The author is a cultural news editor of the Korea JoongAng Daily.


One of the hot topics in the cultural scene this year is Korean Empire (1897-1910). Various artifacts from the era were restored, and the drama “Mister Sunshine” drew attention to the time period. The National Museum of Modern and Contemporary Art at Deoksu Palace is holding the exhibition “Art of the Korean Empire — Seeking a New Path.” All of this proves that there were voluntary efforts for modernization even before Korea was colonized by Japan. It is very meaningful to investigate and research the endeavors of our ancestors.

But at the same time, it is also important to study why these attempts reached limits. The attempt to build a modern state began too late, and the problems of the old system in during the Joseon Dynasty (1392-1910) were too serious. It is important to examine the scenes of ‘Hell Joseon’ that a Westerner witnessed three years before the Korean Empire was established. Austrian travel writer Ernst Von Hesse-Wartegg wrote a book titled “A Summer Journey to the Land of Morning Calm.”

“When I arrived at a city while travelling India, China or Japan, the news of arrival of a stranger spread quickly, and merchants trying to sell exotic goods gathered in front of my house, offering all the valuables. But in Seoul, I had to ask the people to call the merchants, and all they could offer were boxes, hats, pipes and paper goods.”

“If they make more money than they need to maintain their living, the excess will be taken by officials. The officials are the most important reason for the fall of Joseon dynasty and prevailing misery here. The greed of the officials suffocated all the desires for profit and ownership, the will to work and all industries.”

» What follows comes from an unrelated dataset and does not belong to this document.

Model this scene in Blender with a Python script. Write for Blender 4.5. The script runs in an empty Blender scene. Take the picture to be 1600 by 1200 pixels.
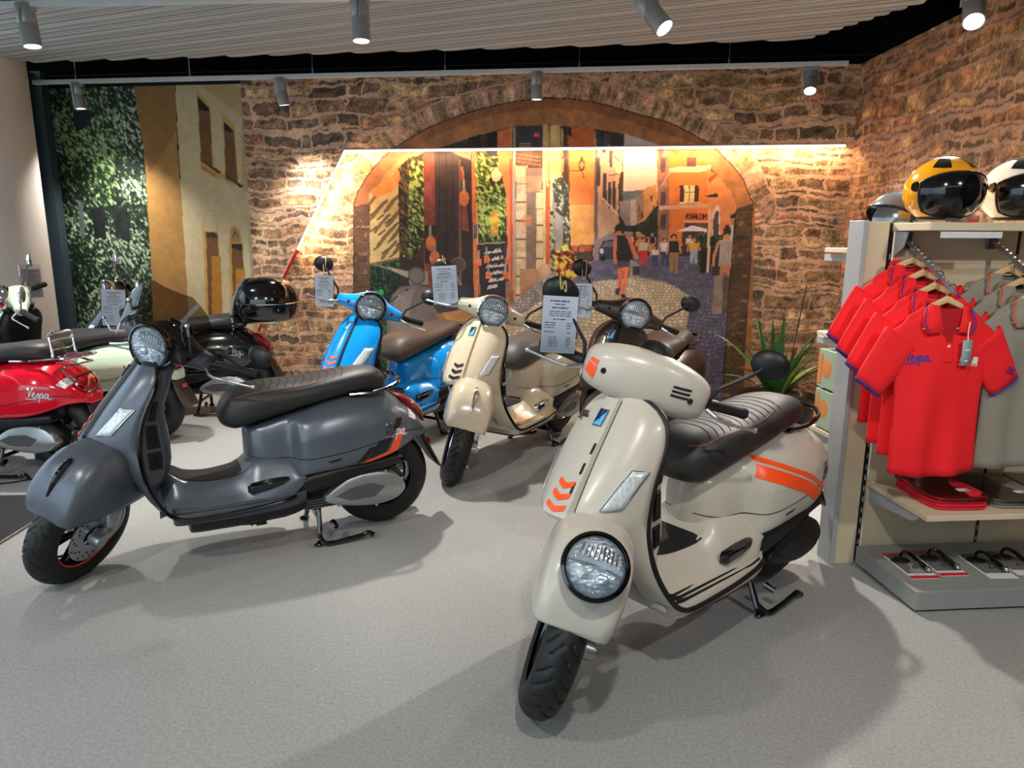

“Koreans had various technologies and had been more advanced than the people of neighboring countries. By the 12th centuries, Koreans already knew printing technology. This precedes Europe by 100 years. However, Japanese people became famous today by making something more based on newly learned knowledge and developed industries in many fields, while Koreans remained at the same place for hundreds of years. They were strictly blocked from the outside world, and oppression and extortion of the officials and incompetent government made even the existing industries regress.”

As I read these texts, I wonder if the old system of Joseon could have been overturned by an internal civil revolution rather than external force of imperial Japan. Then, a more neutral history of Joseon without nationalistic nostalgia would have been recorded, which would have helped the direction of Korea today. I hope the ongoing reinvention of the Korean Empire will be studied in a balanced way.